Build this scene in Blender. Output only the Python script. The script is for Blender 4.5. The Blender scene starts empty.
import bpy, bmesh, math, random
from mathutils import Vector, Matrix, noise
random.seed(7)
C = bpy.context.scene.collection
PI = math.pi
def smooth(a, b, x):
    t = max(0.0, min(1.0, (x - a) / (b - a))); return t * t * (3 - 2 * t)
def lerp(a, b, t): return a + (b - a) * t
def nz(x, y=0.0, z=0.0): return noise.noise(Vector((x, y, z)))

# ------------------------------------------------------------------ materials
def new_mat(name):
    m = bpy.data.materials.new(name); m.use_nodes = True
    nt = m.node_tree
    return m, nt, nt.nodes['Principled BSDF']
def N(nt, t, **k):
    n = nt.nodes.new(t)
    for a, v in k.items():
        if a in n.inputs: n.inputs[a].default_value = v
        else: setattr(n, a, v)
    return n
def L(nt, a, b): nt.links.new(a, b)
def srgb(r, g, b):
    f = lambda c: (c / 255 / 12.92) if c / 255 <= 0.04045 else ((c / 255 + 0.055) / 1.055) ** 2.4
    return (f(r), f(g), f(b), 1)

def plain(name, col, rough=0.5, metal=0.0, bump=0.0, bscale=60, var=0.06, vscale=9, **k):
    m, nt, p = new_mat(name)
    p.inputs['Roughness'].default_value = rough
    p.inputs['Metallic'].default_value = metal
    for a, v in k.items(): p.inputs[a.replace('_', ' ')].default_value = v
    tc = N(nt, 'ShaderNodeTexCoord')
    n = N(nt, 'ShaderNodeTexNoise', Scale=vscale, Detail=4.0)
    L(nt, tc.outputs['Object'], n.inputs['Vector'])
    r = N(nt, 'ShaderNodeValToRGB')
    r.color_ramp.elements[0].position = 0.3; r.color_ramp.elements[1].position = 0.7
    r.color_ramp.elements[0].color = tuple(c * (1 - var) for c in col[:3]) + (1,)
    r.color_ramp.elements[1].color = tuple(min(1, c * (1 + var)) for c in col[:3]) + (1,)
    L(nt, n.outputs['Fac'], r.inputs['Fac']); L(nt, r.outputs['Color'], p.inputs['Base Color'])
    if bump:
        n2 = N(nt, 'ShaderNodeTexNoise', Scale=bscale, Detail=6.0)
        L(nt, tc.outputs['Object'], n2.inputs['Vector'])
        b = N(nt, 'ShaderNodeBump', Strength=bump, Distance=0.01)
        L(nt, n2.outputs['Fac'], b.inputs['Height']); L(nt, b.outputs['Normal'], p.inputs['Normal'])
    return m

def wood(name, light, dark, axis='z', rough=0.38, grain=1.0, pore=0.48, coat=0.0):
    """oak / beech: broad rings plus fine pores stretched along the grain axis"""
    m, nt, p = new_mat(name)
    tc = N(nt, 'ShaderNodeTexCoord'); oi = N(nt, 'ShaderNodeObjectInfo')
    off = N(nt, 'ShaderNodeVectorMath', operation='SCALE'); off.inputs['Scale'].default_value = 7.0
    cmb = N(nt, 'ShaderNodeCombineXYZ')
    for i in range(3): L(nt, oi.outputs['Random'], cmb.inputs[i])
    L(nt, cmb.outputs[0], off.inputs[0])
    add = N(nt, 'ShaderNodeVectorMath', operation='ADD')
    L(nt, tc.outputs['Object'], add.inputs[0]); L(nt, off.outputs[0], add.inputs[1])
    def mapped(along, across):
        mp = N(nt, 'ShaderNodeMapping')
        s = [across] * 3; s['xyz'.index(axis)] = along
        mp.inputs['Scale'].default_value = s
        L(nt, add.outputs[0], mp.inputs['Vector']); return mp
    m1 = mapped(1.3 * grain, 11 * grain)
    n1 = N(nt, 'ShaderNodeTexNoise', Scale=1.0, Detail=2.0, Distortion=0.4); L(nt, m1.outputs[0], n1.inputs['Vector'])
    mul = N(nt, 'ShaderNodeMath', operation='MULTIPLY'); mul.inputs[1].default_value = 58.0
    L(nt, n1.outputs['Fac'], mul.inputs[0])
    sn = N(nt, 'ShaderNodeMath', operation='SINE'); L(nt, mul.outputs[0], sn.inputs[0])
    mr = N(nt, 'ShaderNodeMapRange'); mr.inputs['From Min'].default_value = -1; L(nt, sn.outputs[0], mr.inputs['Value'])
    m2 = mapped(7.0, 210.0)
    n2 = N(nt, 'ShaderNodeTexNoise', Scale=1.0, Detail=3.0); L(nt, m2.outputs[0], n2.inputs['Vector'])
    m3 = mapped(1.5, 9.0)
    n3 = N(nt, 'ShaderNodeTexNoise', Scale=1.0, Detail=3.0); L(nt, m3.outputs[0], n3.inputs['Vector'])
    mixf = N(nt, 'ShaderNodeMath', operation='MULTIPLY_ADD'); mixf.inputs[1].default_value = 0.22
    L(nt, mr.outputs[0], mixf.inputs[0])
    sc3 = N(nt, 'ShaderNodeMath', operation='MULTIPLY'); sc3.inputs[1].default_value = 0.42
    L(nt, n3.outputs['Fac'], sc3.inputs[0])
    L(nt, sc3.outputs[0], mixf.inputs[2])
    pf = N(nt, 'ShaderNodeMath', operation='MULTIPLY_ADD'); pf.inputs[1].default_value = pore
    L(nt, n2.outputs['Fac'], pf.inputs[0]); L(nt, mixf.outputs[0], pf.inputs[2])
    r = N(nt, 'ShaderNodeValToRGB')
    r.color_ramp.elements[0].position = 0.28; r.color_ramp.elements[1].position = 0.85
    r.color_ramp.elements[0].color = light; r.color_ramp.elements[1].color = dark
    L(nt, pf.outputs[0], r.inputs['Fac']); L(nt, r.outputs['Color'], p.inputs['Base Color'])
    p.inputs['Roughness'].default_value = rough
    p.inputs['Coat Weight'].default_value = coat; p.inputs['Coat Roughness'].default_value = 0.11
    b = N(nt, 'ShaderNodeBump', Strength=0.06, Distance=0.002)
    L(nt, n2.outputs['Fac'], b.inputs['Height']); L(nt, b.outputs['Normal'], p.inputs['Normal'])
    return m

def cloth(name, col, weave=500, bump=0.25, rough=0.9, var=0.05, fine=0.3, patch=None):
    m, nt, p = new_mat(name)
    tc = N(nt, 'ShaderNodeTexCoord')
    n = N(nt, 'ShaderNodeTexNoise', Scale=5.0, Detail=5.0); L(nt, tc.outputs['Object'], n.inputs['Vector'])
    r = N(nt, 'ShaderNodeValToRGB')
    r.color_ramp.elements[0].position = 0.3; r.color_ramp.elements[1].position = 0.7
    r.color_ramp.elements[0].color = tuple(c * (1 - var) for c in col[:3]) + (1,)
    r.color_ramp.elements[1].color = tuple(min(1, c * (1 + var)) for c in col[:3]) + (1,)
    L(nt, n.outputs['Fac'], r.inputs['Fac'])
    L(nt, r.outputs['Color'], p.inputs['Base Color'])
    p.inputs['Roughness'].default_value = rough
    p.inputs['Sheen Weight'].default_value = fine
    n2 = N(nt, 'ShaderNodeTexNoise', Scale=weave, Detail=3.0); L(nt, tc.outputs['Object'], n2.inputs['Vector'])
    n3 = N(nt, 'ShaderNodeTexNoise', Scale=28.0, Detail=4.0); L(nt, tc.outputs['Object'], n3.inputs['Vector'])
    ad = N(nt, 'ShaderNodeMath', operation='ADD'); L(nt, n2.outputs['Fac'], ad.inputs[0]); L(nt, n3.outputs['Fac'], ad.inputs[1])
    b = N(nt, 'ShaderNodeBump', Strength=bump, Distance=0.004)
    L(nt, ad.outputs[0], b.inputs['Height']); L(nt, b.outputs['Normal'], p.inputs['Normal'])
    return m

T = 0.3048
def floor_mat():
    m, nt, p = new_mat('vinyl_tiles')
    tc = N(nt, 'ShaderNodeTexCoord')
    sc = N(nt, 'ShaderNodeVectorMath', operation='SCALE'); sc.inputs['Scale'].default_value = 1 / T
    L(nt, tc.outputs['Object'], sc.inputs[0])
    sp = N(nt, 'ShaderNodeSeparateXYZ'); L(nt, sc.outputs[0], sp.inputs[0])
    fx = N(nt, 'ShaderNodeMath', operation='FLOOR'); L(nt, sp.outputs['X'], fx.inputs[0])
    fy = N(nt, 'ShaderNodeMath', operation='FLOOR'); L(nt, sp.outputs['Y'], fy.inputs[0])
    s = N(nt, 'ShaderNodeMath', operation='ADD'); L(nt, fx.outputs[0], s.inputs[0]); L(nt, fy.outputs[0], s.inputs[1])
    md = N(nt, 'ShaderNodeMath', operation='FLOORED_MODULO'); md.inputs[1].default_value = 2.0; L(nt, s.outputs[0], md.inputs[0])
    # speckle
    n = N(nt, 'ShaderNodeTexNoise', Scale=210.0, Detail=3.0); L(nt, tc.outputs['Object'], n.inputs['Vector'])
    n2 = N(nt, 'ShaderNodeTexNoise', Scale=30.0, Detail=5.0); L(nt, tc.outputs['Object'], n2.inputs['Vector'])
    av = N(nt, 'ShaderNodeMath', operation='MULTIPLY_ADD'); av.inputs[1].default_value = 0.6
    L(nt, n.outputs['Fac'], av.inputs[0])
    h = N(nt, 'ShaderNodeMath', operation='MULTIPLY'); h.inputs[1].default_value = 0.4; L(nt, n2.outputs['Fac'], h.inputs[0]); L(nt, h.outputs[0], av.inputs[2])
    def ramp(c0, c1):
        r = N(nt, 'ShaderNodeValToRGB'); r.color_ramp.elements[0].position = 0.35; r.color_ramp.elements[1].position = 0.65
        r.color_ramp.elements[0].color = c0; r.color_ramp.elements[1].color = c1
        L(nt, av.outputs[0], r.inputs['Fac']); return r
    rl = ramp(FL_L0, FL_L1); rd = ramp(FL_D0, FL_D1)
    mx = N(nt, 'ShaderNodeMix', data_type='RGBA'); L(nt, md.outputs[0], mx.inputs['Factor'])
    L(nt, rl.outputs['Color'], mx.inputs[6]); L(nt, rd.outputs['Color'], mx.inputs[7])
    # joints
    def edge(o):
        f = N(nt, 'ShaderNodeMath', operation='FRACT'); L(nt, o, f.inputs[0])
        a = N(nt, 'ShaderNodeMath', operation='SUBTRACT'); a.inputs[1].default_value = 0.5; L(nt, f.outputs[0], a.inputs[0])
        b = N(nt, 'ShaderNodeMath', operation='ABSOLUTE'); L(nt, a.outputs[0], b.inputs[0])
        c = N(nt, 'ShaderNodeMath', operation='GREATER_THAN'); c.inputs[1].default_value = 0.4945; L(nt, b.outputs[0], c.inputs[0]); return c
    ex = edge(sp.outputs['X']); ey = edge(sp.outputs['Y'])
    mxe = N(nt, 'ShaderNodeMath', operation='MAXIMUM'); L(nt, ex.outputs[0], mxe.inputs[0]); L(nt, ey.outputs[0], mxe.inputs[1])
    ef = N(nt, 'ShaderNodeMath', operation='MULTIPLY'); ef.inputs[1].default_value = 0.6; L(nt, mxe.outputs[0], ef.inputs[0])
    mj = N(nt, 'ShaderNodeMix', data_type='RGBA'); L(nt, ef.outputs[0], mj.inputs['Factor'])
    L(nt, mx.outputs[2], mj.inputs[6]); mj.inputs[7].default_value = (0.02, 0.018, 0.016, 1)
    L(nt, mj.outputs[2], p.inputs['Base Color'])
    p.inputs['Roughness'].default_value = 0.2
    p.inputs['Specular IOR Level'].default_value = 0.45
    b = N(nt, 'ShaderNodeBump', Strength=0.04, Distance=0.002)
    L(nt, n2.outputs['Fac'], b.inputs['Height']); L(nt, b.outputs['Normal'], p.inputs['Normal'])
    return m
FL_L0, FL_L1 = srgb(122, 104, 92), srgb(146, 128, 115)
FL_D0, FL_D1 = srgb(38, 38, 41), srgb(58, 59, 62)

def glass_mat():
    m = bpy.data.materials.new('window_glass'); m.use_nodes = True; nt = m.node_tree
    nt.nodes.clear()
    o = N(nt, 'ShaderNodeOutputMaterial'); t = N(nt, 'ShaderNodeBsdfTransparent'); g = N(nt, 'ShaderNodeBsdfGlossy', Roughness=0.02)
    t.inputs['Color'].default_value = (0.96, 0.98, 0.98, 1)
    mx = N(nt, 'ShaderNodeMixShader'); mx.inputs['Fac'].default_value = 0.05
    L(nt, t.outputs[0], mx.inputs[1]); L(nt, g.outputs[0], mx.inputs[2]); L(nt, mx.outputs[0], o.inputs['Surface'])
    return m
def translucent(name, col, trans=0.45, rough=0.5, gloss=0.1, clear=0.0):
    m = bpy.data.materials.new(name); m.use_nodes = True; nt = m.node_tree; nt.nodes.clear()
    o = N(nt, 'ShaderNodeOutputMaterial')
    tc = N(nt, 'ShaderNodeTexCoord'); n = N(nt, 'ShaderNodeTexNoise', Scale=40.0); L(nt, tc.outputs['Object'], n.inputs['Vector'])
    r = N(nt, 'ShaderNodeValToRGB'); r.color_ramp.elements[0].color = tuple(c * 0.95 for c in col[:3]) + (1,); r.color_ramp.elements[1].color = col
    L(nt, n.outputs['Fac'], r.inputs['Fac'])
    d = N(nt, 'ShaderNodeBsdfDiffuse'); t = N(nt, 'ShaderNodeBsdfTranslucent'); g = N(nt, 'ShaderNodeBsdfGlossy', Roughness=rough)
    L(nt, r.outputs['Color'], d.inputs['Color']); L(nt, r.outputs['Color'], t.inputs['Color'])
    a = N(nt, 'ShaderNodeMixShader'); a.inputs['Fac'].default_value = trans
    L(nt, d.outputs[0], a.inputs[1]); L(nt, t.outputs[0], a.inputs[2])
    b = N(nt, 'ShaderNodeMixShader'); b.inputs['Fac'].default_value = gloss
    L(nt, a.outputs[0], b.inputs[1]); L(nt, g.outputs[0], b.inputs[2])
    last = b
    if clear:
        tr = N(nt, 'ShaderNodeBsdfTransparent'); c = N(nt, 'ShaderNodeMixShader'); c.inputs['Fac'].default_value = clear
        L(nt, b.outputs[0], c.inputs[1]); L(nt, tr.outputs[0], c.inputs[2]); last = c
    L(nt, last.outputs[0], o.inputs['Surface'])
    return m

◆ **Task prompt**
Copy every line of the material in which the word "scene" occurs.

◆ **Answer to the exercise**
Build this scene in Blender. Output only the Python script. The script is for Blender 4.5. The Blender scene starts empty.
C = bpy.context.scene.collection